Com o auxílio precioso do jornalista Audálio Dantas – muitas vezes em
nossa vida precisamos do auxílio de uma mão amiga -, o diário de Carolina Maria
de Jesus saiu de uma reportagem publicada pela revista O Cruzeiro, em junho de 1959, para as páginas de um livro intitulado Quarto de despejo, lançado no Brasil no ano seguinte pela Editora
Francisco Alves, do Rio de Janeiro, e que seria traduzido em pelo menos treze
idiomas. (A edição que eu possuo é a terceira; e foi lançada pela Editora
Edibolso, de São Paulo, em 1976). Em outubro do ano passado, na ocasião em que
visitei a Biblioteca Nacional, no Rio de Janeiro, vi expostos alguns dos
cadernos que pertenceram à Carolina, numa acanhadíssima alusão pela passagem do
centenário do seu nascimento.
Catando papel e toda sorte de material que pudesse render algum
dinheiro, Carolina Maria de Jesus foi atravessando seu cotidiano de miséria
como quem vive à espera de ver expiada a sua condenação. Carolina escrevia
versos. Carolina quis um dia ir cantar – ela compunha; e chegou lançar um disco
pela RCA Victor em 1961 – no Circo Irmãos Mello. Carolina tinha plena
consciência de que o mundo da favela e as privações por que passava eram muito
mais do que um estado de existência: “Dizem que o Brasil já foi bom. Mas eu não
sou da epoca do Brasil bom... Hoje eu fui me olhar no espelho. Fiquei
horrorizada. O meu rosto é quase igual ao de minha saudosa mãe. E estou sem
dente. Magra. Pudera! O medo de morrer de fome!”, eis o que foi registrado por
ela no dia 22 de junho de 1959. Por essa época o Brasil oficial assombrava o
mundo com a construção de Brasília no Planalto Central. Era como se o país
tivesse alcançado um nível de desenvolvimento socioeconômico como poucos. Era
como se as encantadoras melodias da Bossa Nova embalassem um estilo de vida que
era de todos os brasileiros. Era como se os quartos de despejo só existissem na
imaginação fértil de Carolina Maria de Jesus.

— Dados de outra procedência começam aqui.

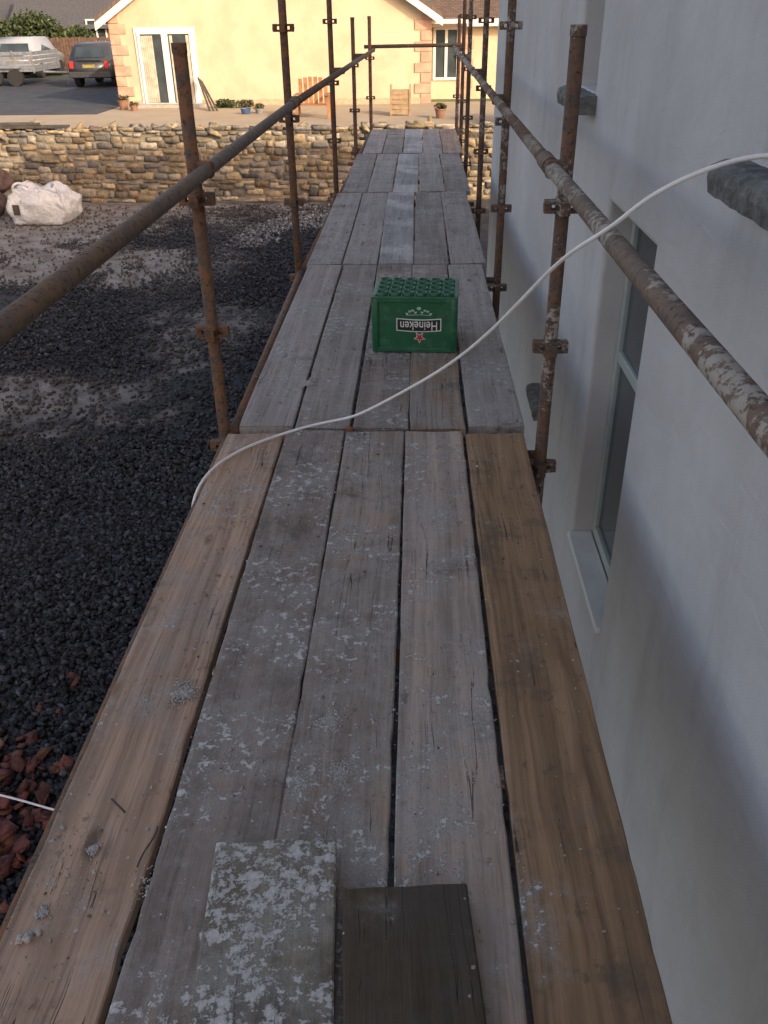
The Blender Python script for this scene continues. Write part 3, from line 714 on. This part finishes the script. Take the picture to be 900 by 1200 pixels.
box('printed_mark',(-7.42,16.085,.2),(-7.3,16.10,.38),M_dk,bag)
for i,(sx,sy,sz,sc0,cc) in enumerate([(-8.35,17.0,.25,.5,(.08,.055,.05)),(-8.25,17.3,.6,.42,(.09,.055,.048)),(-8.8,16.7,.22,.46,(.05,.048,.045))]):
    bm=bmesh.new(); bmesh.ops.create_icosphere(bm,subdivisions=4,radius=1)
    for v in bm.verts:
        k=1+.22*noise.noise(v.co*1.6+Vector((i*5,0,0)))+.06*noise.noise(v.co*6); v.co=Vector((v.co.x*sc0*.85*k+sx,v.co.y*sc0*.7*k+sy,max(.01,v.co.z*sc0*.62*k+sz)))
    bm_obj('rubble_sack',bm,simple('sack_cloth',cc,.8,.3,5,bump=.6,bscale=15),None,True)

# ------------------------------------------------------------------ vehicles
def wheel(bm,x,y,z,r,w): 
    add_cyl(bm,(x-w/2,y,z),(x+w/2,y,z),r,24)
def car(name,cx,cy,z,body,W=1.78,L=4.3,H=1.62):
    e_=empty(name,(cx,cy,z)); y0=cy; 
    P=[(0,.35),(0,.95),(.08,1.0),(.30,1.08),(.55,1.55),(.75,H),(2.6,H),(3.25,1.08),(4.2,.95),(4.3,.6),(4.3,.32)]
    bm=bmesh.new(); sec=[]
    for s in(-1,1):
        sec.append([bm.verts.new((cx+s*(W/2-(.16 if h>1.2 else 0)),y0+a,z+h)) for a,h in P])
    bm.faces.new(sec[0]); bm.faces.new(sec[1][::-1])
    for i in range(len(P)): k=(i+1)%len(P); bm.faces.new((sec[0][i],sec[0][k],sec[1][k],sec[1][i]))
    bmesh.ops.recalc_face_normals(bm,faces=bm.faces); bmesh.ops.bevel(bm,geom=bm.edges[:],offset=.06,segments=3,affect='EDGES')
    bm_obj('body',bm,body,e_,True)
    gl=bmesh.new()
    v=[gl.verts.new(p) for p in((cx-W/2+.24,y0+.285,z+1.12),(cx+W/2-.24,y0+.285,z+1.12),(cx+W/2-.32,y0+.50,z+1.50),(cx-W/2+.32,y0+.50,z+1.50))]
    for q in v: q.co.y-=.03
    gl.faces.new(v); 
    for s in(-1,1):
        xx=cx+s*(W/2+.004); x2=cx+s*(W/2-.145)
        v=[gl.verts.new(p) for p in((xx-s*.03,y0+.55,z+1.12),(xx-s*.03,y0+3.0,z+1.12),(x2,y0+2.5,z+1.5),(x2,y0+.75,z+1.5))]; gl.faces.new(v)
    bm_obj('windows',gl,M_glass,e_)
    wb=bmesh.new()
    for yy in(.85,3.4):
        for s in(-1,1): wheel(wb,cx+s*(W/2-.10),y0+yy,z+.34,.34,.23)
    bm_obj('wheels',wb,M_rub,e_)
    for s in(-1,1): box('tail_lamp',(cx+s*(W/2-.16)-.08,y0-.02,z+.72),(cx+s*(W/2-.16)+.08,y0+.05,z+.98),M_red,e_,.01)
    box('bumper',(cx-W/2+.03,y0-.09,z+.38),(cx+W/2-.03,y0+.08,z+.60),simple('bumper_plastic',(.05,.05,.055),.6),e_,.03)
    box('number_plate',(cx-.26,y0-.025,z+.74),(cx+.26,y0-.004,z+.86),simple('yellow_plate',(.35,.28,.08),.5),e_)
    box('rear_wiper_trim',(cx-.5,y0-.01,z+1.0),(cx+.5,y0+.06,z+1.03),M_rub,e_)
    return e_
M_carp=simple('dark_car_paint',(.055,.058,.063),.3,.1); 
car('parked_car',-13.55,39.2,.712,M_carp)
M_silver=simple('galvanised_steel',(.24,.255,.275),.5,.2,5,metal=.4)
tr=empty('box_trailer',(-17.6,41,.71)); tx0,tx1,ty0,ty1=-19.0,-16.4,40.6,43.6; z=.712
box('bed',(tx0,ty0,z+.55),(tx1,ty1,z+.65),M_silver,tr)
for i in range(4): box('side_slat',(tx0,ty0-.02,z+.66+i*.17),(tx1,ty0+.02,z+.80+i*.17),M_silver,tr); box('end_slat',(tx1-.03,ty0+.02,z+.66+i*.17),(tx1+.01,ty1,z+.80+i*.17),M_silver,tr)
for x in(tx0,tx0+.86,tx0+1.72,tx1-.06): box('post',(x,ty0-.045,z+.5),(x+.06,ty0-.021,z+1.36),M_silver,tr)
bm=bmesh.new()
for x in(-18.2,-17.3): add_cyl(bm,(x,ty0-.1,z+.33),(x,ty0+.12,z+.33),.33,22)
bm_obj('wheels',bm,M_rub,tr); box('mudguard',(-18.6,ty0-.14,z+.69),(-16.95,ty0-.05,z+.73),M_silver,tr)
bm=bmesh.new(); add_cyl(bm,(tx1,41.5,z+.5),(tx1+1.1,41.6,z+.45),.05,8); add_cyl(bm,(tx1+1,41.6,z),(tx1+1,41.6,z+.6),.03,8); bm_obj('drawbar',bm,M_silver,tr)
car('parked_van',-19.2,45.2,.70,simple('pale_van_paint',(.30,.32,.35),.35,.05),1.95,4.3,1.75)

# ------------------------------------------------------------------ background houses, fence, hedge
def bhouse(name,x0,x1,y,zb,zeave,zr,wm_,rm,wins=True,d=7):
    e_=empty(name,(x0,y,zb)); box('walls',(x0,y,zb-.5),(x1,y+d,zeave),wm_,e_)
    poly_prism('roof',[(y-.4,zeave-.1),(y+d/2,zr),(y+d+.4,zeave-.1),(y+d/2,zr-.3)],0,x0-.3,x1+.3,rm,e_)
    box('chimney',((x0+x1)/2,y+d/2-.3,zr-.6),((x0+x1)/2+.8,y+d/2+.3,zr+.9),M_brick,e_)
    if wins:
        k=max(1,int((x1-x0)/3))
        for i in range(k):
            xm=x0+(i+.5)*(x1-x0)/k; window(xm-.6,xm+.6,zb+1.0,zb+2.2,y-.01,e_,2)
    return e_
bhouse('distant_bungalow',-34,-25.5,62,.9,2.9,5.6,simple('pale_render',(.35,.32,.27),.9),M_slate)
bhouse('distant_cottage',-24.3,-17.5,58,.9,2.7,5.0,M_brick,M_slate)
bhouse('distant_terrace',-16,-8,70,1,4.2,7.2,simple('cream_far',(.45,.38,.28),.9),M_slate)
bhouse('neighbouring_house',2.2,14,48,.7,4.6,8.2,simple('grey_render',(.33,.31,.28),.9),M_roof)
fe=empty('timber_fence',(-16,47,.7)); M_f=simple('fence_brown',(.11,.065,.045),.85,.3,4)
for i in range(60): box('pale',(-22+i*.16,49.2,.7),(-22+i*.16+.14,49.23,2.35+.03*math.sin(i*2.1)),M_f,fe)
box('rail',(-22,49.235,1.0),(-12.4,49.28,1.1),M_f,fe); box('rail',(-22,49.235,2.0),(-12.4,49.28,2.1),M_f,fe)
leafmass(-20.9,51,2.1,2.4,1.0,1.5,9000,.11,GR,'hedge'); leafmass(-24.5,52,2.2,2.6,1.5,1.5,6000,.14,GR,'hedge')
leafmass(-17.9,51,1.7,1.6,.9,1.1,5000,.11,GR,'hedge')
leafmass(4.2,24,1.5,1.8,1.2,1.2,5000,.09,GR,'hedge')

Não se vê os movimentos de consciência negra falarem de personagens como
a mineira de Sacramento Carolina Maria de Jesus. O chamado Movimento Negro só
quer saber de Zumbi dos Palmares, da escravidão e dos cultos religiosos de
matriz africana, esquecendo que indivíduos como o poeta Cruz e Souza, o
romancista Lima Barreto, o marinheiro João Cândido, a catadora de recicláveis
Carolina Maria de Jesus e tantos outros são também eles parte integrante da
longa história de resistência e superação da população negra no Brasil; e ignorar nos debates a trajetória de pessoas como essas é repetir o
feitio dos ditos dominadores: é narrar uma história repleta de lacunas; é
perpetuar uma mais do que execrável lei do silêncio e da omissão.